A Tuesday In Early December...
A Tuesday in early December was about as bad a day as I can remember at the high school I teach at: At least three violent fights had broken out – one resulting in a girl's head being smashed through the office window and another resulting in a boy being stabbed repeatedly in the face by a pencil. I wasn't a witness to the one in the cafeteria, but I heard it was ugly.
It was 3:00 – twenty minutes before the end of the day and part of my planning period– and I had seen enough. "This place isn't worth another minute of my time," I said to another teacher who, along with me, was ducking out of the building early. "That's for sure," she replied.
From the doorway of a classroom, a lingering student said, "There you go, another teacher who doesn't care about the students." His verbal jab didn't sting me a bit at the time, though I later felt lousy about what I'd said. The biggest burden I've had in the past two years is that I do care – a lot - about what goes on at my school.
So much is being made of the various reformers and reform movements in the education world. I think it's great to hear people acknowledging the various challenges of teaching, especially in troubled urban schools where the achievement gap between minority and white students expands by the hour. I'd just like to hear more conservatives talking about solutions to the problems in inner city and high poverty areas. This is an area where our core values can be expressed so clearly: personal responsibility and accountability, making the most with what you have, advancing based on merit and achievement.
My colleagues in Teach for America are passionately committed to closing the achievement gap. We work at it relentlessly, with a sense of possibility and with an acknowledgment that we are working in often desperate schools that are understaffed and under-resourced.
I admire my Teach for America colleagues and our mission, but am sure that I could count the number of self-identified Republicans among us on one hand.
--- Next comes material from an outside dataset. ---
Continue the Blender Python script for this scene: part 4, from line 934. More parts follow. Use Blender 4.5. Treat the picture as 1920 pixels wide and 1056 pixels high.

I want to know what other conservatives think about urban poverty, the crisis in urban high schools like the one I teach in and what and who has the answers to help the kids in these areas. The kids I teach are like family to me now. I consider them "my" kids and wouldn't leave the school for the brightest or shiniest school because I know I can teach them and I've done so much to relate with them and see life from their perspective. Also, I fear who would take my place if I left.
Rather than leave early that day, I should have stepped in to make the situation better. There should have been some structure in place, something I could have done in preparation, to help the school heal and come to peace rather than seem chaotic. I don't put the onus on someone else or on the kids. It's up to me to do these things. Isn't that what conservatism is all about? As voters rejected GOP failures this Fall, conservatives should be relentless on urban issues linking failures to the liberal mind-set that dominates policy.